The work of REIA will focus on preparedness and resilience in line with REIA’s Getting Real to shield against unnecessary cost and provide additional protections for both property owners and tenants.
4. The Climate Bill is a “floor not a ceiling”
The Australian Government has been careful to label their targets a ‘floor not a ceiling’ in securing the support of the Greens and some of the crossbench to legislate Australia’s emissions target.
The Government has also been quick to point out the Climate Bill and associated Bills will be supported by other election commitments to further sustainable investment in Australia.
This includes Rewiring the Nation, an enhanced safeguard mechanism, and Australia’s first electric vehicle strategy to target emissions reductions roll outs.
It is expected the Budget 2022 2.0, to be handed down on 25 October 2022, will detail the roll out plans and programs of investment to come out of the Climate Bill.
5. Sustainable skills, technology and materials will need significant investment
Prime Minister Albanese ran on an agenda of no Australian being held back, and no one left behind and the proposed climate and clean energy transition should be no exception to this.

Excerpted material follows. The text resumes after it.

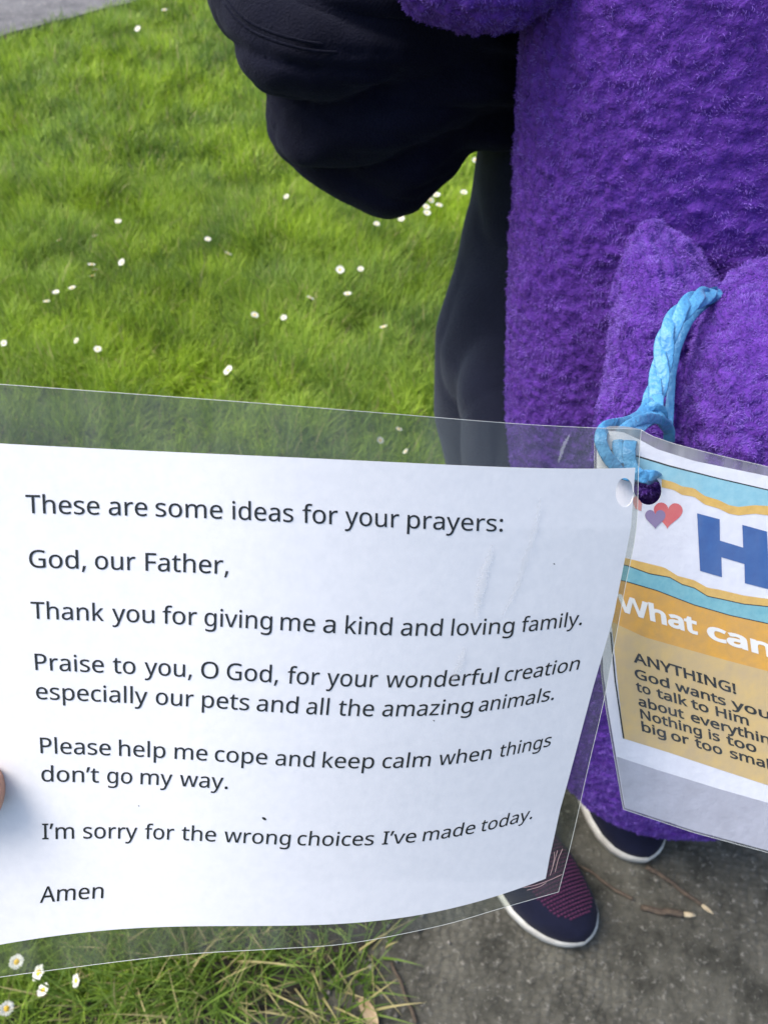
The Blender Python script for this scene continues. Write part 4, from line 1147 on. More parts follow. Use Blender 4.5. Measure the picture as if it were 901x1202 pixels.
BOLD={"!":[216,[[131,161,85,161,65,573,151,573],[58,43,59,61,64,75,72,85,83,92,94,96,107,97,120,96,132,92,142,85,151,75,156,61,157,43,156,26,151,12,142,2,132,-6,120,-10,107,-11,94,-10,83,-6,72,2,64,12,59,26]]],"A":[512,[[437,0,368,177,141,177,73,0,0,0,224,575,289,575,512,0],[255,500,165,241,346,241]]],"G":[584,[[326,302,524,302,524,22,493,12,431,-1,398,-5,323,-8,267,-4,217,8,173,28,136,55,105,89,81,130,63,176,52,229,49,286,53,343,65,395,84,442,111,482,145,517,186,544,233,564,286,577,346,581,377,580,407,577,437,572,491,557,516,547,489,484,468,493,421,508,395,513,369,516,342,517,298,514,259,505,225,489,195,468,170,441,150,409,136,373,127,332,124,286,127,243,134,202,146,166,164,133,187,106,216,84,251,68,292,58,340,55,385,56,421,61,452,68,452,238,326,238]]],"H":[594,[[516,0,443,0,443,267,150,267,150,0,78,0,78,573,150,573,150,330,443,330,443,573,516,573]]],"I":[272,[[239,0,32,0,32,42,99,57,99,515,32,531,32,573,239,573,239,531,172,515,172,57,239,42]]],"N":[609,[[532,0,447,0,141,476,138,476,144,0,78,0,78,573,161,573,467,99,470,99,464,573,532,573]]],"T":[446,[[259,0,187,0,187,509,8,509,8,573,437,573,437,509,259,509]]],"W":[746,[[735,573,583,0,510,0,370,488,234,0,161,0,10,573,85,573,201,87,206,119,333,573,407,573,544,87,545,100,660,573]]],"Y":[454,[[227,291,376,573,454,573,263,222,263,0,191,0,191,219,0,573,79,573]]],"a":[450,[[231,437,279,433,318,422,347,403,368,375,381,338,385,293,385,0,334,0,320,61,317,61,292,33,279,22,250,5,234,-1,216,-5,172,-8,148,-7,124,-2,103,6,84,16,68,30,55,48,45,68,39,92,37,119,43,159,59,192,87,219,127,238,179,251,243,257,316,259,316,285,313,317,306,342,293,359,275,371,253,378,227,380,205,379,183,376,106,347,84,400,104,410,126,419,177,432,204,436],[252,208,204,203,167,195,141,182,124,165,113,144,110,119,112,97,120,79,132,66,148,56,167,51,188,49,223,52,253,62,279,79,299,103,311,134,315,172,315,210]]],"b":[493,[[135,373,139,373,153,390,169,405,189,419,213,429,240,435,272,437,322,431,365,412,401,381,428,338,444,283,449,215,447,168,439,127,427,91,410,61,390,36,365,17,337,3,306,-5,272,-8,240,-6,213,0,189,10,169,24,153,38,139,55,133,55,119,0,68,0,68,609,139,609],[260,379,231,377,207,371,188,361,172,348,159,330,150,308,144,282,140,252,142,165,150,125,165,93,187,69,219,55,261,51,297,55,325,69,348,93,363,126,373,166,376,216,373,265,363,306,348,338,325,360,296,374]]],"c":[385,[[241,-8,204,-5,170,2,139,15,112,34,88,58,69,87,55,123,47,165,44,213,47,262,56,305,71,342,90,372,114,396,142,415,174,428,208,435,245,438,288,435,344,421,358,415,337,356,292,370,244,376,217,374,193,368,172,358,155,343,141,325,131,303,123,277,119,247,117,213,119,181,123,152,131,126,141,104,155,86,172,71,191,61,214,55,240,53,283,56,336,71,351,78,351,15,336,8,304,-2]]],"d":[493,[[221,-8,171,-2,128,17,92,48,65,91,49,146,44,214,49,282,66,338,93,381,128,413,171,432,221,438,243,437,262,434,296,423,310,416,335,397,354,374,359,374,354,438,354,609,425,609,425,0,368,0,358,58,354,58,323,24,296,7,262,-4,242,-7],[232,51,273,55,305,67,328,88,343,117,352,154,352,263,343,304,329,336,306,360,274,375,231,379,196,374,168,359,146,334,130,300,120,260,117,213,120,165,130,125,146,93,168,69,197,55]]],"e":[452,[[234,438,269,435,301,427,329,414,354,396,374,373,390,346,402,315,409,281,411,244,411,201,117,201,122,157,134,119,154,90,181,69,215,56,254,52,280,53,327,60,370,73,392,82,392,20,349,4,304,-5,251,-8,212,-5,176,3,143,17,114,36,90,61,70,91,56,126,47,167,44,212,47,257,55,297,68,333,86,364,108,390,134,411,164,426,198,435],[233,380,202,377,175,366,154,348,137,323,125,293,119,257,338,257,333,302,326,322,318,338,306,353,292,364,276,373,256,378]]],"g":[493,[[221,438,248,436,273,431,297,422,319,409,338,393,355,373,359,373,369,430,425,430,425,-7,423,-46,416,-80,404,-109,388,-135,367,-155,341,-172,310,-183,274,-190,233,-192,202,-192,147,-186,99,-174,78,-165,78,-100,99,-110,149,-125,177,-130,206,-133,237,-134,271,-130,300,-119,324,-101,341,-77,352,-48,355,-13,358,57,354,57,338,37,320,21,299,8,275,-1,250,-6,221,-8,170,-2,126,18,91,51,65,95,49,149,44,214,49,278,65,332,91,377,126,411,169,431],[230,379,207,376,187,370,169,359,153,344,140,326,130,303,123,277,119,247,117,213,120,165,130,124,146,92,169,68,197,54,232,50,271,53,288,58,303,65,315,74,326,85,336,98,343,113,349,131,353,151,355,251,350,282,343,309,332,331,319,348,302,362,281,371,257,377]]],"h":[496,[[135,370,140,370,149,385,161,397,188,416,204,424,238,434,273,437,306,435,335,430,360,421,382,408,399,391,413,370,423,344,429,314,431,280,431,0,361,0,361,275,358,307,351,333,338,353,319,367,295,376,265,379,235,377,210,370,189,360,173,347,160,329,150,308,144,283,140,254,139,222,139,0,68,0,68,609,139,609]]],"i":[207,[[139,430,139,0,68,0,68,430],[104,591,115,590,124,586,133,580,140,572,144,560,145,546,144,532,140,521,133,512,124,506,115,502,104,501,93,502,83,506,75,512,68,521,64,532,63,546,64,560,68,572,75,580,83,586,93,590]]],"k":[428,[[135,221,138,221,326,430,409,430,235,246,421,0,336,0,187,200,138,158,138,0,68,0,68,609,138,609]]],"l":[207,[[139,0,68,0,68,609,139,609]]],"m":[750,[[540,438,584,434,621,421,649,401,669,371,681,330,685,280,685,0,615,0,615,277,613,308,606,333,594,353,577,367,555,376,528,379,490,374,460,362,438,342,423,315,414,280,411,237,411,0,342,0,342,277,341,298,337,317,332,333,325,347,315,359,303,367,289,374,253,379,227,377,204,370,185,360,170,347,158,329,150,308,144,283,140,255,139,223,139,0,68,0,68,430,125,430,136,371,140,371,149,385,160,398,186,418,217,431,233,435,266,438,298,436,325,430,349,420,369,406,386,388,398,366,402,366,418,388,438,406,461,420,486,430,512,436]]],"n":[496,[[275,438,322,434,361,421,391,401,413,371,426,330,431,280,431,0,361,0,361,275,358,307,351,333,338,353,319,367,295,376,265,379,222,374,189,361,166,338,151,308,142,269,139,223,139,0,68,0,68,430,125,430,136,371,140,371,150,385,162,398,175,409,190,418,222,431,239,435]]],"o":[485,[[442,216,440,181,436,150,428,121,417,95,404,71,388,51,369,33,348,18,324,7,299,-1,271,-6,241,-8,214,-6,188,-1,163,7,140,18,119,33,100,51,84,71,70,95,59,121,51,150,46,181,44,216,47,261,55,301,68,336,87,367,110,392,137,412,169,426,204,435,244,438,281,435,316,426,347,412,374,392,398,367,417,336,431,301,439,261],[117,216,119,184,123,154,130,128,141,105,155,86,172,71,192,59,216,53,243,51,270,53,294,59,314,71,331,86,345,105,356,128,363,154,367,184,369,216,367,248,363,277,355,303,345,325,331,344,314,359,294,370,270,376,242,379,202,374,171,359,147,335,130,303,120,263]]],"r":[331,[[319,433,310,368,248,373,232,369,217,363,202,355,189,346,176,334,166,321,156,305,149,289,143,270,140,251,139,229,139,0,68,0,68,430,126,430,134,351,137,351,147,367,170,395,183,407,198,418,231,433,249,437]]],"s":[384,[[348,119,346,92,339,69,327,49,311,32,292,18,268,6,241,-2,210,-6,176,-8,122,-5,99,-1,59,11,42,19,42,83,128,54,153,50,178,49,211,51,236,57,256,66,269,79,277,94,280,112,279,123,276,132,271,141,264,150,222,176,148,206,84,239,69,252,57,266,48,283,43,302,41,324,46,358,61,386,85,408,118,425,157,435,202,438,228,437,275,430,339,409,315,353,238,377,197,380,171,379,149,374,131,366,118,356,111,343,108,328,109,317,113,307,119,298,127,290,193,256,268,226,289,215,321,191,333,176,341,159,346,140]]],"t":[289,[[272,59,272,5,253,-2,213,-8,178,-7,157,-3,138,4,120,13,104,27,91,44,82,66,76,93,74,125,74,375,13,375,13,409,75,437,103,528,144,528,144,430,269,430,269,375,144,375,144,127,146,103,153,83,163,69,177,58,193,52]]],"u":[496,[[427,430,427,0,370,0,359,57,356,57,346,43,321,20,306,11,290,4,256,-5,220,-8,187,-6,159,-1,134,8,112,21,95,38,81,59,71,85,65,114,63,148,63,430,135,430,135,153,137,122,145,96,158,76,176,62,200,53,230,51,260,53,285,59,306,69,323,82,336,100,345,121,352,146,356,175,357,206,357,430]]],"v":[407,[[163,0,0,430,75,430,201,63,204,63,332,430,407,430,244,0]]],"w":[630,[[316,357,313,357,207,1,127,1,9,431,82,431,169,73,172,73,277,431,354,431,457,74,460,74,549,431,621,431,502,1,419,1]]],"y":[409,[[1,430,76,430,193,117,205,68,209,68,245,186,333,430,409,430,224,-59,213,-85,188,-130,173,-148,157,-164,138,-176,117,-185,94,-191,44,-192,9,-186,9,-130,72,-134,86,-131,99,-126,121,-110,138,-87,152,-59,174,-2]]]}



def _inside(pt, poly):
    c = False
    for a, b in zip(poly, poly[1:] + poly[:1]):
        if (a[1] > pt[1]) != (b[1] > pt[1]) and pt[0] < (b[0] - a[0]) * (pt[1] - a[1]) / (b[1] - a[1]) + a[0]: c = not c
    return c


_cache = {}


def glyph_tris(cs, fat):
    key = (id(cs), fat)
    if key in _cache: return _cache[key]
    polys = [[(c[i], c[i + 1]) for i in range(0, len(c), 2)] for c in cs]
    holes = {i: next((j for j in range(len(polys)) if j != i and all(_inside(q, polys[j]) for q in polys[i])), None) for i in range(len(polys))}
    def grow(pl, sgn):
        n = len(pl)
        area = sum(pl[i][0] * pl[(i + 1) % n][1] - pl[(i + 1) % n][0] * pl[i][1] for i in range(n))
        o = []
        for i in range(n):
            p0, p1, p2 = pl[i - 1], pl[i], pl[(i + 1) % n]
            d1 = (p1[0] - p0[0], p1[1] - p0[1]); d2 = (p2[0] - p1[0], p2[1] - p1[1])
            l1 = math.hypot(*d1) or 1; l2 = math.hypot(*d2) or 1
            nx = d1[1] / l1 + d2[1] / l2; ny = -d1[0] / l1 - d2[0] / l2
            l = math.hypot(nx, ny)
            if l < 0.3:
                o.append(p1); continue
            k = fat * sgn * (1 if area > 0 else -1) / max(l / 2, 0.65)
            o.append((p1[0] + nx / l * k, p1[1] + ny / l * k))
        return o
    loops = []
    for i, pl in enumerate(polys):
        q = grow(pl, 1 if holes[i] is None else -1)
        n = len(q)
        ar = sum(q[k][0] * q[(k + 1) % n][1] - q[(k + 1) % n][0] * q[k][1] for k in range(n))
        if (ar > 0) != (holes[i] is None): q = q[::-1]
        loops.append(q)
    pts, edges = [], []
    for q in loops:
        b = len(pts)
        pts += [Vector(p) for p in q]
        edges += [(b + k, b + (k + 1) % len(q)) for k in range(len(q))]
    v, e, f, *_ = delaunay_2d_cdt(pts, edges, [], 0, 1e-3)
    V = [(p.x, p.y) for p in v]
    F = []
    for t in f:
        cx, cy = sum(V[k][0] for k in t) / 3, sum(V[k][1] for k in t) / 3
        w = 0
        for q in loops:
            for p0, p1 in zip(q, q[1:] + q[:1]):
                if (p0[1] > cy) != (p1[1] > cy) and cx < (p1[0] - p0[0]) * (cy - p0[1]) / (p1[1] - p0[1]) + p0[0]:
                    w += 1 if p1[1] > p0[1] else -1
        if w > 0: F.append(tuple(t))
    _cache[key] = (V, F)
    return V, F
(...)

The Climate Bill implemented well should signal a new era in unity on climate for all Australians; and not be a policy change of the haves and have nots.
In REIA’s view, property owners and tenants should be especially supported and resourced in the transition and not have to wear the costs of these policy changes.
Investment will be critical to get more skilled advisers and trainers for sustainable real estate, better technology and sustainable materials will all need additional investment from Governments and the private sector to enable real estate – and ordinary homeowners and tenants – to succeed.